#### Material provided
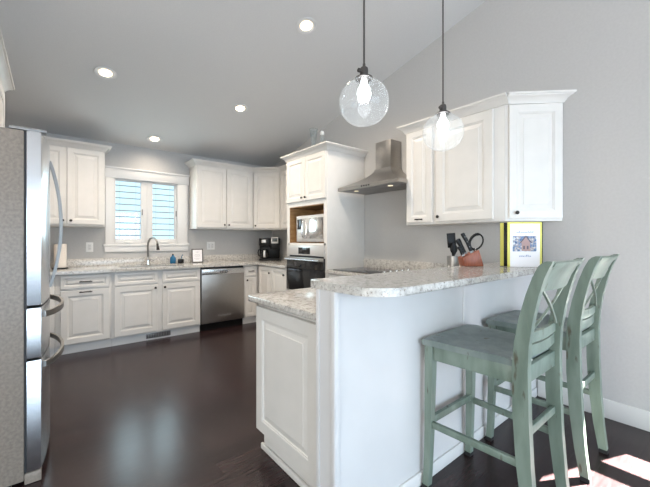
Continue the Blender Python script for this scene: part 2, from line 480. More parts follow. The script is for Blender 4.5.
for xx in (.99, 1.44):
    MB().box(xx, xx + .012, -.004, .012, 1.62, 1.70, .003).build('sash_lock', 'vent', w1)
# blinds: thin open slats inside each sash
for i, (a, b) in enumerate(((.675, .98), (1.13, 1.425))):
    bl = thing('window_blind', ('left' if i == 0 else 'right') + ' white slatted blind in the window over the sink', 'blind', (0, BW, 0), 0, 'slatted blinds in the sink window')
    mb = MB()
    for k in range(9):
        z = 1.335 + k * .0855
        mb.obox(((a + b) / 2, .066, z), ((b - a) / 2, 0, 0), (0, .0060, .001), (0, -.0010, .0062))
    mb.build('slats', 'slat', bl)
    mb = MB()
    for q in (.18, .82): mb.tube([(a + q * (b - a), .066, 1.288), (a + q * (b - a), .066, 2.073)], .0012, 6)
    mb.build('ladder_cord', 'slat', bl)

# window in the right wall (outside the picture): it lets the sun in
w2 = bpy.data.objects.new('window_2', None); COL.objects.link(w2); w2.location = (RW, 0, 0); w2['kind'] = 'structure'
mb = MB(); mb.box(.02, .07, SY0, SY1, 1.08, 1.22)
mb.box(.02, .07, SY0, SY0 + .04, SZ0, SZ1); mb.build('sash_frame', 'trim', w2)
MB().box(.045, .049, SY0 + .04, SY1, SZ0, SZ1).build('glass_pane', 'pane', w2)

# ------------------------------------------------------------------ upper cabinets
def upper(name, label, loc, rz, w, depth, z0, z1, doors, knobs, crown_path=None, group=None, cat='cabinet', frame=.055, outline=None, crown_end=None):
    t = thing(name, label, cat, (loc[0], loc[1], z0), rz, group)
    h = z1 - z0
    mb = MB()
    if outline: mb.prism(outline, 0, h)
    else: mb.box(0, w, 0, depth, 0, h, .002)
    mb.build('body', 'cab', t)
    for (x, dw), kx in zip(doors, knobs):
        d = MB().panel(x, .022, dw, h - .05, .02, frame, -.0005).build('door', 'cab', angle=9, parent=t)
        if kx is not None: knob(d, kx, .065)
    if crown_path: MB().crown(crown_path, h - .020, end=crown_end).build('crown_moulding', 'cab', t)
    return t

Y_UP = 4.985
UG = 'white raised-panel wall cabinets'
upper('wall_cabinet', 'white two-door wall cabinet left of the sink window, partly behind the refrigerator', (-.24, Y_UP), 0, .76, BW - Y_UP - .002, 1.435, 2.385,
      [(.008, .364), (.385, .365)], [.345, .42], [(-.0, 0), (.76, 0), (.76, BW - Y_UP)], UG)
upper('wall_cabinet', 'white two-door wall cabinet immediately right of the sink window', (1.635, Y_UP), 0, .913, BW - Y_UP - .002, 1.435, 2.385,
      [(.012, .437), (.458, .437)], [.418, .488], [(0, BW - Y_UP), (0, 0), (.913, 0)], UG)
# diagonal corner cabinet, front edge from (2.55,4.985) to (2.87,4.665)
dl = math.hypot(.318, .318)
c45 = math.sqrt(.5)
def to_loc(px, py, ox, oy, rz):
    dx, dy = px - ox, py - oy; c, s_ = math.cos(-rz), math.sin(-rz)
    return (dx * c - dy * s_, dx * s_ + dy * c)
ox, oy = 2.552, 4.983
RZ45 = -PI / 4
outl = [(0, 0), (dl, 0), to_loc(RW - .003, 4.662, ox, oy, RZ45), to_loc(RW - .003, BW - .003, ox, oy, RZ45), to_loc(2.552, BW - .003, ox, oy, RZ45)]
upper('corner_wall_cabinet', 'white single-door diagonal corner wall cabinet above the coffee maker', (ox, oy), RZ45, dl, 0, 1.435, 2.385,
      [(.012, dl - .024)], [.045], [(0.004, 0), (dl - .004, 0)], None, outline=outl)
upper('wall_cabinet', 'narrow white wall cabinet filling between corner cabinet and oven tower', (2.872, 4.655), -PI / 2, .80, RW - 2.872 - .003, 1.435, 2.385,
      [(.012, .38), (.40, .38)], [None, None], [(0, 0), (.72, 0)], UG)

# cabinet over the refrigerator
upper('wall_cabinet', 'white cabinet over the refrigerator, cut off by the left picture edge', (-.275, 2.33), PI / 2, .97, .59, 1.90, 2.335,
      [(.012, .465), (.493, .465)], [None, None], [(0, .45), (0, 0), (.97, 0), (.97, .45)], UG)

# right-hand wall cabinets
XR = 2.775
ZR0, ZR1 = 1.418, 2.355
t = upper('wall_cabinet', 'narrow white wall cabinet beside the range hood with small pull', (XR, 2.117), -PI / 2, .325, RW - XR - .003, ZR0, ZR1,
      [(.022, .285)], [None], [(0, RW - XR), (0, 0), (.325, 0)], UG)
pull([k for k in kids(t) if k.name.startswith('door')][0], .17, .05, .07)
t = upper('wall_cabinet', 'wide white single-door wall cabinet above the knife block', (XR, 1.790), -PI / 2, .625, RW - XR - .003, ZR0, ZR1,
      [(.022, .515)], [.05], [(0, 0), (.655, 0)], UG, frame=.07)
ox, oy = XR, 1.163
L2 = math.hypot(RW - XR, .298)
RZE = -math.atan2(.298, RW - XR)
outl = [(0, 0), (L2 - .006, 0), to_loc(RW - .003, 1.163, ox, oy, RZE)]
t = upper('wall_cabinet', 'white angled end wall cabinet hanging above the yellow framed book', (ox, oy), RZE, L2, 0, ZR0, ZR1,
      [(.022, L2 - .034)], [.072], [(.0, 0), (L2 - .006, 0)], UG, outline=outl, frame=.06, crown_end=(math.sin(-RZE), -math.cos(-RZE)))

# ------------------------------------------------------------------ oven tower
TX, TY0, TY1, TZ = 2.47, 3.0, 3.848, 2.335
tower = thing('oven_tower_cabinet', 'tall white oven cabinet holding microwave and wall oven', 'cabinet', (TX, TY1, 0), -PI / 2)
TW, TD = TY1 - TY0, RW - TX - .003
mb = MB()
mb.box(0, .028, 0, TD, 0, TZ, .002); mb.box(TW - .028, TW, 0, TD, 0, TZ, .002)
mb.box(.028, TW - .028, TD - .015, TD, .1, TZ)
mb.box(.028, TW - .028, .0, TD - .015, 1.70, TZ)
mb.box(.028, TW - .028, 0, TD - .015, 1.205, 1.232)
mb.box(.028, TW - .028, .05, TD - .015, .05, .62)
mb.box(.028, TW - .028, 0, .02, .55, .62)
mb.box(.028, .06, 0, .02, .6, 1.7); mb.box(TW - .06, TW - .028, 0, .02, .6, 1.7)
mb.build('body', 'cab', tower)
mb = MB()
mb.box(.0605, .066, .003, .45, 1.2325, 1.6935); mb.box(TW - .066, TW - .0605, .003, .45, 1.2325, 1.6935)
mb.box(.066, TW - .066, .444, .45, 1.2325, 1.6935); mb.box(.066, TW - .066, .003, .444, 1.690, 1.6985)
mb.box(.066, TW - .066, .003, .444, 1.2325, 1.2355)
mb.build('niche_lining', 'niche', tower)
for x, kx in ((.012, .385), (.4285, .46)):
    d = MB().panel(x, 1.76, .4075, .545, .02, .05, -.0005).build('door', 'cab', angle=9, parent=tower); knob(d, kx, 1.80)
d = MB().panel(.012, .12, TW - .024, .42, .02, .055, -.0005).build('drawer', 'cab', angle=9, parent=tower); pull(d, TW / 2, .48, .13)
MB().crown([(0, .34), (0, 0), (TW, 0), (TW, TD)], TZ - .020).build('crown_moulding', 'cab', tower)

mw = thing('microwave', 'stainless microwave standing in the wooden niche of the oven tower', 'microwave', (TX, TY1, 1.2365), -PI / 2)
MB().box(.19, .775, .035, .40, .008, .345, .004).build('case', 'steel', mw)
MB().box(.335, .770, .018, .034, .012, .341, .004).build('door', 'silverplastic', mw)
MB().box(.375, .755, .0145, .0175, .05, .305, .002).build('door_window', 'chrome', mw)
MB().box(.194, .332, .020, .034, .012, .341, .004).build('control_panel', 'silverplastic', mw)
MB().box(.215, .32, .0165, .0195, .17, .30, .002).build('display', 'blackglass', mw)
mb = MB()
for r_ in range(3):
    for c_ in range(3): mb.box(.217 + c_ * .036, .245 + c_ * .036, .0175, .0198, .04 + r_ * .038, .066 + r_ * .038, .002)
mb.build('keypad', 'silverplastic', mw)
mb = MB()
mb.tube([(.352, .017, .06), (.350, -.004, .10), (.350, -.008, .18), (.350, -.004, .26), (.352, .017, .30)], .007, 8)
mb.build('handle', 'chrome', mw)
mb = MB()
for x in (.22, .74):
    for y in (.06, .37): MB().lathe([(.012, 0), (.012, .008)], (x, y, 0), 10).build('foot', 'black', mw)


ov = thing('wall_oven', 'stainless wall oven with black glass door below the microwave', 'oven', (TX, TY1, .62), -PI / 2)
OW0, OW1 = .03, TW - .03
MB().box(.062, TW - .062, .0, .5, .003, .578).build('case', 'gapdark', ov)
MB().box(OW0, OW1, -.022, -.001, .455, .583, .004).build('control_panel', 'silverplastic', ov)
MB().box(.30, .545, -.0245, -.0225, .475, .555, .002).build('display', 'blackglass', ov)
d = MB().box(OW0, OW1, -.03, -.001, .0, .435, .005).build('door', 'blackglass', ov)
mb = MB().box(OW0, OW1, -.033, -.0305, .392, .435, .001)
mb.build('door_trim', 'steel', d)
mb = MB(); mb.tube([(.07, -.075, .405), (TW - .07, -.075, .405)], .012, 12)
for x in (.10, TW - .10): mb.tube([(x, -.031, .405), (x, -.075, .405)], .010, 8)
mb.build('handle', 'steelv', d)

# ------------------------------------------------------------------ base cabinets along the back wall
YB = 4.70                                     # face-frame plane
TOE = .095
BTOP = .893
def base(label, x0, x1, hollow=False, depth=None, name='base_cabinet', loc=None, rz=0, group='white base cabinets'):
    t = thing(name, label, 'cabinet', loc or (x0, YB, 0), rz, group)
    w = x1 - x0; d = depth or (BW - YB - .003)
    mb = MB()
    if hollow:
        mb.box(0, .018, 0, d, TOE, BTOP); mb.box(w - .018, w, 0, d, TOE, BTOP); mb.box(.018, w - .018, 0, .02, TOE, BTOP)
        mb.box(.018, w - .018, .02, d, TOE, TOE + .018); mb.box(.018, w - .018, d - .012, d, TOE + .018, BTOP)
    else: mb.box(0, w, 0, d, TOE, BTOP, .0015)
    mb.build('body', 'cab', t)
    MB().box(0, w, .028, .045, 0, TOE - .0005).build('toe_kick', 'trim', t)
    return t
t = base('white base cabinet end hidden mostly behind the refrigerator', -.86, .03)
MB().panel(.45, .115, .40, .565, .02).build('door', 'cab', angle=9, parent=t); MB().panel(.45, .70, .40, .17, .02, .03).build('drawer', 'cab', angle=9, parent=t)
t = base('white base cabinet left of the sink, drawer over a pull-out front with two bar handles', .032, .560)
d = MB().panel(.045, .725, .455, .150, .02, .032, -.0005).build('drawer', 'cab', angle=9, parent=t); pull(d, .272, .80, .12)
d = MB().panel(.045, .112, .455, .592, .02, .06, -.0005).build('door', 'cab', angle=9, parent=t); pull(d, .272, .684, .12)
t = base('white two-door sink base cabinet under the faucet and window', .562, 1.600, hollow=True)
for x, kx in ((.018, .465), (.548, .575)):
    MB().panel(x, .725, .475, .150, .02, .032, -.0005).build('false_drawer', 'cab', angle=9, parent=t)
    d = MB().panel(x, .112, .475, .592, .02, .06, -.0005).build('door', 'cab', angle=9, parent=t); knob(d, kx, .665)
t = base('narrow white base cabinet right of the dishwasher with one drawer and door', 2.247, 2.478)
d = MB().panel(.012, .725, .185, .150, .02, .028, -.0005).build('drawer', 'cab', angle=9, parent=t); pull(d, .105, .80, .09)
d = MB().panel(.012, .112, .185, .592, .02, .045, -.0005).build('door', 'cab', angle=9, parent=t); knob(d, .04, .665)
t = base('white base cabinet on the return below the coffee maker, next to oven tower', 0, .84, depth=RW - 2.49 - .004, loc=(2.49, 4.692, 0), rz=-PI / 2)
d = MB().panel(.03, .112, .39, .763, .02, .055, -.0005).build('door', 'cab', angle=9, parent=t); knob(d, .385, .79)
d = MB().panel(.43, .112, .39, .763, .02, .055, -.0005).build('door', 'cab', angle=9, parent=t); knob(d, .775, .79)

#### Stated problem
Begin at the first line of the data above and repeat each line exactly, stopping after the line containing "mb.build('ladder_cord', 'slat', bl)". Omit the pictures.

#### Task output
Continue the Blender Python script for this scene: part 2, from line 480. More parts follow. The script is for Blender 4.5.
for xx in (.99, 1.44):
    MB().box(xx, xx + .012, -.004, .012, 1.62, 1.70, .003).build('sash_lock', 'vent', w1)
# blinds: thin open slats inside each sash
for i, (a, b) in enumerate(((.675, .98), (1.13, 1.425))):
    bl = thing('window_blind', ('left' if i == 0 else 'right') + ' white slatted blind in the window over the sink', 'blind', (0, BW, 0), 0, 'slatted blinds in the sink window')
    mb = MB()
    for k in range(9):
        z = 1.335 + k * .0855
        mb.obox(((a + b) / 2, .066, z), ((b - a) / 2, 0, 0), (0, .0060, .001), (0, -.0010, .0062))
    mb.build('slats', 'slat', bl)
    mb = MB()
    for q in (.18, .82): mb.tube([(a + q * (b - a), .066, 1.288), (a + q * (b - a), .066, 2.073)], .0012, 6)
    mb.build('ladder_cord', 'slat', bl)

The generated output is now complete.